Was den Handel angeht, ist der aktuelle US-Präsidentschaftswahlkampf eine peinliche Angelegenheit.

Wer die USA als großen Verlierer des weltwirtschaftlichen Status quo darstellt, muss seine Sicht diesbezüglich dringend relativieren. Ich habe wenig Zweifel, dass der konsumorientierte Lebensstil der Amerikaner in 100 Jahren nicht länger als etwas betrachtet werden wird, das man beneidet und dem man nacheifern sollte, und dass das Versäumnis der USA, eine Kohlenstoffsteuer einzuführen, als massives Versagen angesehen werden wird. Bei nicht einmal fünf Prozent der Weltbevölkerung entfällt auf die USA ein enorm überproportionaler Anteil an CO2-Emissionen und anderer Umweltverschmutzung, für den zu einem erheblichen Teil die amerikanische Mittelschicht verantwortlich zeichnet.
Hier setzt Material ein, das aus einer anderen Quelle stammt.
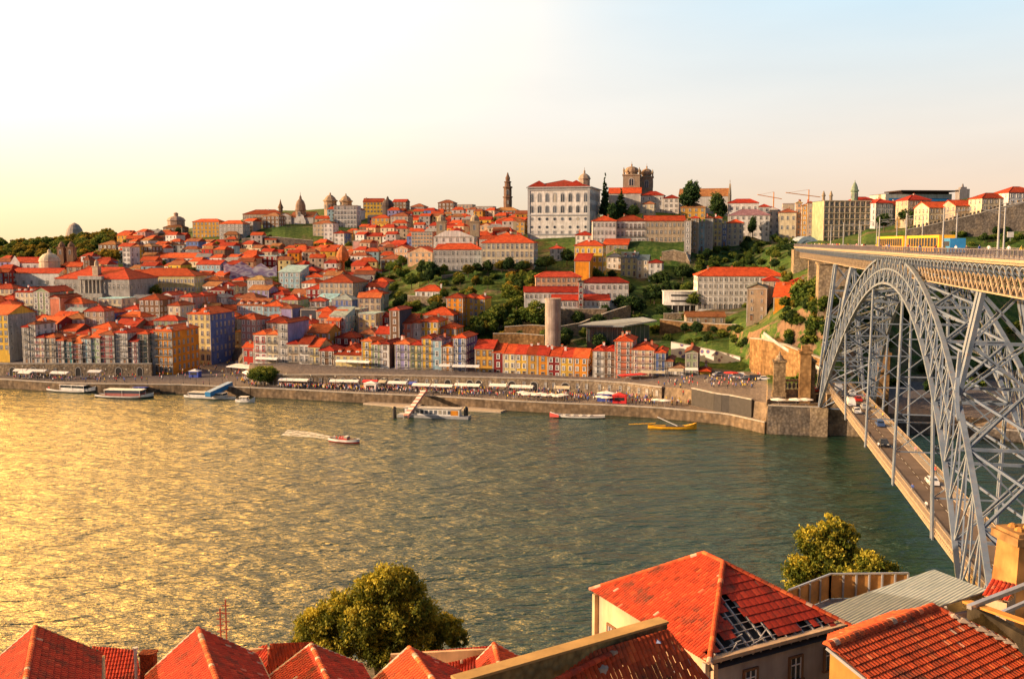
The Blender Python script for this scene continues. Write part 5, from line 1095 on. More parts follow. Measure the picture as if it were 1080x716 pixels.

Doch die Idee, dass der Handel Ungleichheit anheizt, ist sehr provinzlerisch, und die Befürworter des Protektionismus, die sich in moralistischer Weise als Kämpfer gegen die Ungleichheit stilisieren, sind zutiefst scheinheilig. Was den Handel angeht, ist der aktuelle US-Präsidentschaftswahlkampf auch von der Substanz und nicht nur den Persönlichkeiten her eine peinliche Angelegenheit.